Wednesday, June 14, 2006

The power of „three“

They say that three is the number...

Christianity has three…
God gives you three chances in the mediterranean.
If I am right, there is a joke about Moses having three tablets of commandments, but he broke the third, so there were only two tablets left, with the ten commandments…
In competitions, it’s the first three to get a medal…
One scotch, one bourbon and one beer…
That’s a three…

We'll go backwards.

...

Holy third:

Imagine.

You are out from a workplace farewell party on a late August evening, and the booze was free…

You are walking down to the center, the sky is still somewhat light, there is the lovely pink in the sky, and a few clouds, and the autumn smell is flowing to your body…

You are passing by a big open air parking place, watching the sky, the railway station, and the cars parked there…

Then you see two antennas on a car… Two antennas? They are too thick for two antennas… And they have this slight movement… A nice rhythm… Then you notice the shoes.

Women’s shoes on the antennas…

What the bloody hell is that?

You get curious.

...

Holy second:

Imagine.

You are out with this girl.

No matter if she is your girlfriend, or just a pick up out of a bar you went to after school…

A few beers and a nice walk…

Imagine ending up in the middle of the car park…

The girl sits onto the hood of a car, pulls her skirt up.

You, take down her panties, your sweater still on… Your backpack still on your back, you lower your pants, lower your boxers,

A nice sky, out in the open, you are turned on, you are on heat… And she is wet…

Lift her legs up to the sky, and enter…

Dup dup dup… You feel like the energizer bunny.. Dup dup dup…

Then you see this man approaching.. Must be going to his car… Dup dup dup…

The man comes closer, closer .. dup dup… fucking close…

He stands by your side, you still fucking.. Looks at you looks at the girl…

Dup dup… What the fuck is he… dup dup.. whatever.. dup dup…

And the bastard, takes out his hand, slowly moves it towards the girl, caresses her head, and goes “Are you OK?”

...

Holy first:


And…


Now…..


Imagine…..


You …..


Are…..


The….


Girl…..

2 comments:

  1. June 14th, what is going on with finndistan? Would the master of night life have settled down? What else could be the cause of such a diminution of entries.

    I only heard of finndistan a few weeks ago. I had to read almost the whole thing to make sure I was not represented and in any way in part of some stories. Maybe as the "girl of the night" of mister Blue, or mister Yellow, who knows. I am quite happy not to figure here as it does not seem to be a really positive thing than to be a female character in your stories.

    The way you show night life, maybe in real truth to you, to me shows how pathetic nightlife dating really is. I still have to admit than even if I felt bothered by some stories and your perception of things, I still read almost all and I like your style. I will probably continue to read once in a while, out of curiosity.

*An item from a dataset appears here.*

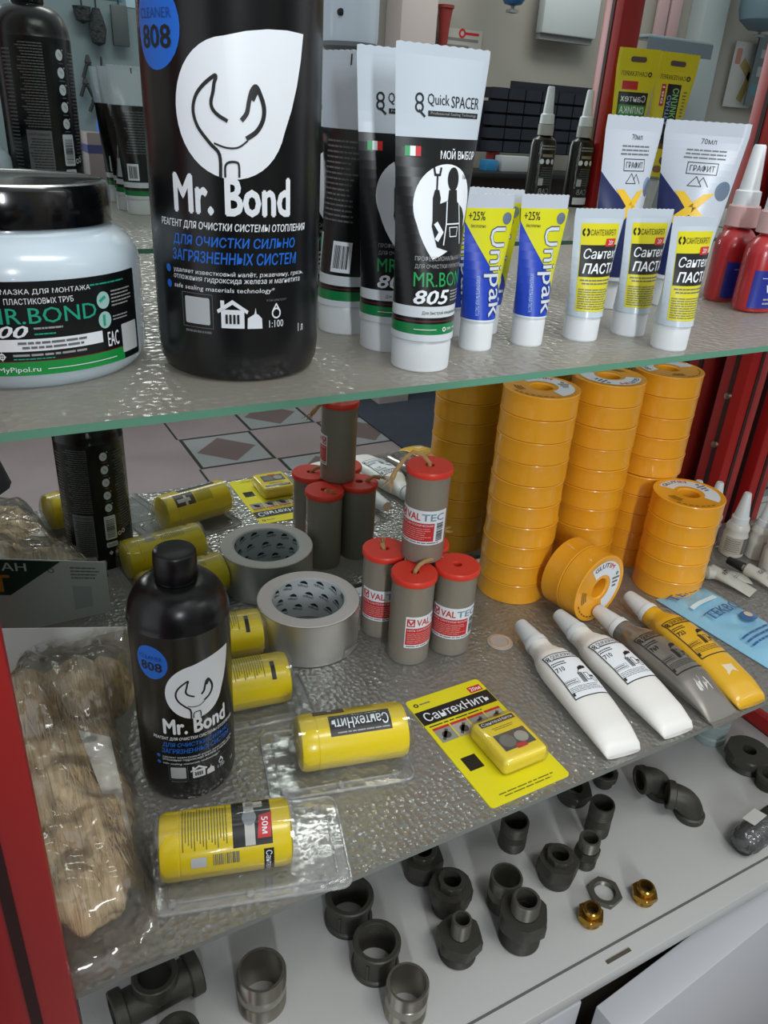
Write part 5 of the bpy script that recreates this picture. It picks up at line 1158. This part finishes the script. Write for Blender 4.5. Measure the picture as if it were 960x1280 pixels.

    Chances are we never meet again in the nightlife, as I left sweet Tampere. But anyways, good night life to you, mister Blue, Yellow, and Red...

    ReplyDelete
  2. girlyj,

    Well if you think the possibility would be in the Blue Yellow Brown story, that is highly unlikely.. Her name does not start with J, and I actually never talked to her more than a minute.

    If I know you, and you are not in the stories, you are a holder of good memories.

    See, the thing is, good times do not make it to Finndistan, they are private, and the respect I hold for these people and moments are too much for me to even consider putting them here.

    Everybody talks about the positive.

    I live the positive, keep it private, and write about the freaking out moments.